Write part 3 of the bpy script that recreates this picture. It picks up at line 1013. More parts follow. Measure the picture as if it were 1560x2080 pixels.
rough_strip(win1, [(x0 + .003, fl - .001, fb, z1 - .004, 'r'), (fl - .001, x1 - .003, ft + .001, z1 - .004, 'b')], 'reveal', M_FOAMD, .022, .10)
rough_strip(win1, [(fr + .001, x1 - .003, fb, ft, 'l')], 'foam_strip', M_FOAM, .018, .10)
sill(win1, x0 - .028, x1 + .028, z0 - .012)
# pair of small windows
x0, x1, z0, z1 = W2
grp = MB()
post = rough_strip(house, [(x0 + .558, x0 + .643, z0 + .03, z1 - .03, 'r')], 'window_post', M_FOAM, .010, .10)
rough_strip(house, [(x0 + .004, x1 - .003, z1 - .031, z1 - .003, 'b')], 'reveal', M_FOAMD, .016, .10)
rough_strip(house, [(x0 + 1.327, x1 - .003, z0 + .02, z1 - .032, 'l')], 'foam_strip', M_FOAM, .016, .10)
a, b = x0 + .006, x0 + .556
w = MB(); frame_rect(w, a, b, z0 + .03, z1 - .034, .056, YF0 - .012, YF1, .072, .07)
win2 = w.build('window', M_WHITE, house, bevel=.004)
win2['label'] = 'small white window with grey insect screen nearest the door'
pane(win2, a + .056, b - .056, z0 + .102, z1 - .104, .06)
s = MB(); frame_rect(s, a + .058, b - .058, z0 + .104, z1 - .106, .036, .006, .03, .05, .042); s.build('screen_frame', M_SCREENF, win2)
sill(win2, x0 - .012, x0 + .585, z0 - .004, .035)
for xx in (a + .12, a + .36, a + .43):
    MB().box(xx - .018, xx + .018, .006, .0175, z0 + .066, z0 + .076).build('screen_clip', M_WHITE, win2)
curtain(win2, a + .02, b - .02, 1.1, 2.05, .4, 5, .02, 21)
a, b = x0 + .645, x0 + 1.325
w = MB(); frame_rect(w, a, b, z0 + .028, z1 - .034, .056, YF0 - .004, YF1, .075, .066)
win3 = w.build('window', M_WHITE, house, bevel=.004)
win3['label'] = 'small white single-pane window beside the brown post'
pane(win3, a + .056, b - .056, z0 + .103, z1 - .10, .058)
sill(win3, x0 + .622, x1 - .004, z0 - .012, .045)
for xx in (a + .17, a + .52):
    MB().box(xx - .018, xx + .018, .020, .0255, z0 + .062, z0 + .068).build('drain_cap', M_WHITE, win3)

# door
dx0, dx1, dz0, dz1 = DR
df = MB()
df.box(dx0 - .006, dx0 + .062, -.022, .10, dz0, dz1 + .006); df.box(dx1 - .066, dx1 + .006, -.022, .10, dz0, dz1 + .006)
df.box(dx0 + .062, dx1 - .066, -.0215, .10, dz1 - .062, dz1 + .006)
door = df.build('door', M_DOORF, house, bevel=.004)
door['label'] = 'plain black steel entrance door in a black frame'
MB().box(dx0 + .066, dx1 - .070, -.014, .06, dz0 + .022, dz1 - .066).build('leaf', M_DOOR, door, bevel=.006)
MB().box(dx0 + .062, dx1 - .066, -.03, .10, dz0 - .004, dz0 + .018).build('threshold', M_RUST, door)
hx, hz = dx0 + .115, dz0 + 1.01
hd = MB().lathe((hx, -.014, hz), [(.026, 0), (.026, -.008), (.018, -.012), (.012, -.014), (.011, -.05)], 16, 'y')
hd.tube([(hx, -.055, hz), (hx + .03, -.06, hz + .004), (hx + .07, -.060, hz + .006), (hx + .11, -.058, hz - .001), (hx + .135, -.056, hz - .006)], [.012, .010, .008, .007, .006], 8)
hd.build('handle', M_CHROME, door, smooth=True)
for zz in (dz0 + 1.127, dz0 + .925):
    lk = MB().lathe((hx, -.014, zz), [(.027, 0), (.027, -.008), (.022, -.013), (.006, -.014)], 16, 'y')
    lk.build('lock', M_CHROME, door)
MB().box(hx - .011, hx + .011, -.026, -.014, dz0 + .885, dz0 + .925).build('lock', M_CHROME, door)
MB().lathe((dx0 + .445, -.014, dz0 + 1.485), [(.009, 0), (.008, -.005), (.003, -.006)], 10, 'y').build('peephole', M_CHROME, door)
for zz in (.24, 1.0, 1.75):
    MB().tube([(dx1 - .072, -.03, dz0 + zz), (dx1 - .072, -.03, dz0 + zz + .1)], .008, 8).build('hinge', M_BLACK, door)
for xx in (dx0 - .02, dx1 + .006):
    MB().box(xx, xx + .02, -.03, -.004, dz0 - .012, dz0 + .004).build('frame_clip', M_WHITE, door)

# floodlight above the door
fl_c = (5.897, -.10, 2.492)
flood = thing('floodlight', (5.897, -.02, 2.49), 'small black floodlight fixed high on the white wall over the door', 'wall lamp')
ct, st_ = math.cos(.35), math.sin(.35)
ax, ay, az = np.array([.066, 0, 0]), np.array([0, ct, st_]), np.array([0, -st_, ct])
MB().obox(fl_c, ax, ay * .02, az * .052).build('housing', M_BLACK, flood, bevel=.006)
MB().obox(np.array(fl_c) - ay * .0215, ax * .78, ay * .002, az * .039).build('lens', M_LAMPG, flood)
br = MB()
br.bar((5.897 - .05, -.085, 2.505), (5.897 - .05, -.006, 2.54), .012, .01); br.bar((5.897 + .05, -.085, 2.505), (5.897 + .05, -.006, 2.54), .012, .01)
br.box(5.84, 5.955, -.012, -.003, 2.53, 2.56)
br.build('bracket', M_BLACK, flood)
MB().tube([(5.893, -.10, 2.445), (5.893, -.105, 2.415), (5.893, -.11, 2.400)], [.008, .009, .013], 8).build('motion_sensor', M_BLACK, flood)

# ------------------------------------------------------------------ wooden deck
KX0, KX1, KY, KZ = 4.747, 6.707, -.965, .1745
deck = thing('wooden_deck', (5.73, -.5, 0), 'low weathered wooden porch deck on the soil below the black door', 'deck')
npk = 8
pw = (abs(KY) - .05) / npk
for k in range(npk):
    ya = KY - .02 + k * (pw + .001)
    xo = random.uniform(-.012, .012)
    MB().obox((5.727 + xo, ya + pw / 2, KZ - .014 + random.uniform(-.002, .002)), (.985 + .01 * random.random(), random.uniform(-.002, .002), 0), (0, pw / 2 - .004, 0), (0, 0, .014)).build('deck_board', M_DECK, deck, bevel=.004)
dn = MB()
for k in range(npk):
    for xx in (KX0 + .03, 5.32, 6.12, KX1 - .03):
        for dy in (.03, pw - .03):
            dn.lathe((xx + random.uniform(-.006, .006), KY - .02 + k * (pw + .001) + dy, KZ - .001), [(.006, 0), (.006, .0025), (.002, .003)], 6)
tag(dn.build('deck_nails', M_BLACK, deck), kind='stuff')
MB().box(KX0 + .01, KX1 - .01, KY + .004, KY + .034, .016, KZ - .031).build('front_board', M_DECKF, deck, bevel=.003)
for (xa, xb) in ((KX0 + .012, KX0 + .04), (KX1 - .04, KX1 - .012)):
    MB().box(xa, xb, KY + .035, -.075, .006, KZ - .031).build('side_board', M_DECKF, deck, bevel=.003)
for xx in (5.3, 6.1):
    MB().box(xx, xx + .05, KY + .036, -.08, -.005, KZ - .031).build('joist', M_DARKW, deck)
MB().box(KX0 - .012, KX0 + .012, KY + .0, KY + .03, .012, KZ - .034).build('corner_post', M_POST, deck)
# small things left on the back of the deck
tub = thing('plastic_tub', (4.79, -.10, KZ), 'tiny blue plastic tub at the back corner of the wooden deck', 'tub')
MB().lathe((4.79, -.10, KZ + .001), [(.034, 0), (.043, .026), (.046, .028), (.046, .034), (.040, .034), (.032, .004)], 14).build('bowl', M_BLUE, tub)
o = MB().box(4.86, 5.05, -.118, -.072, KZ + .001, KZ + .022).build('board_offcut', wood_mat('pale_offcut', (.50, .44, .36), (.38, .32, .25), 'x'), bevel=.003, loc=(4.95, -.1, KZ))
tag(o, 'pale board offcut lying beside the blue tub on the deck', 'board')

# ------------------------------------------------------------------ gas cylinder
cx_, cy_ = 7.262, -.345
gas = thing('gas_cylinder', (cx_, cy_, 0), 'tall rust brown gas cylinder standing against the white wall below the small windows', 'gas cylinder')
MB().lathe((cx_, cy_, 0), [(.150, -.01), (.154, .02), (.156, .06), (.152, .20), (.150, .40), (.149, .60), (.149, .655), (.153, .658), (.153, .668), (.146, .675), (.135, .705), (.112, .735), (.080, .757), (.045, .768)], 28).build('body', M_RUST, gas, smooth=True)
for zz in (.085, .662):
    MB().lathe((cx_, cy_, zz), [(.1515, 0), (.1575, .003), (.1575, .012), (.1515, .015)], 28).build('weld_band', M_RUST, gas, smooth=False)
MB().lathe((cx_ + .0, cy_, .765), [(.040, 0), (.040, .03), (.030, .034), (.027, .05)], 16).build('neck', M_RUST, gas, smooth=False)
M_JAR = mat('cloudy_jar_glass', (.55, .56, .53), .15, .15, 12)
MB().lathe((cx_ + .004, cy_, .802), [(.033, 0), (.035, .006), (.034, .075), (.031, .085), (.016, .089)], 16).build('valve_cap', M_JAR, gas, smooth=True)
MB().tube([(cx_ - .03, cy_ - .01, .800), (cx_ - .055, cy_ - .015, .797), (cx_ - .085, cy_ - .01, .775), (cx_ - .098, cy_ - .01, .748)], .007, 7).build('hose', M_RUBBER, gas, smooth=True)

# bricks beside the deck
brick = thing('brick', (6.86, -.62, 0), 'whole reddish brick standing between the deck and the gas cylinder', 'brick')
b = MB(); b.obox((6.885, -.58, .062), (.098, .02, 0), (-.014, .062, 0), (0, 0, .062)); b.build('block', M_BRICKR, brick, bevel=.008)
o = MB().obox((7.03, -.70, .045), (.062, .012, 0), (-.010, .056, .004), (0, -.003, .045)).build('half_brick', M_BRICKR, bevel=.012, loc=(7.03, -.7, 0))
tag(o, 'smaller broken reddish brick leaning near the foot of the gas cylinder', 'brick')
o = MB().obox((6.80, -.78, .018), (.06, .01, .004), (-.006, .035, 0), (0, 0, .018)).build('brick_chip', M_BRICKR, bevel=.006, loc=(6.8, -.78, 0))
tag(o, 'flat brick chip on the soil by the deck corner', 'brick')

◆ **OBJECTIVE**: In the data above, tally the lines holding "bevel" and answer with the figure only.

◆ **RESULT**: 12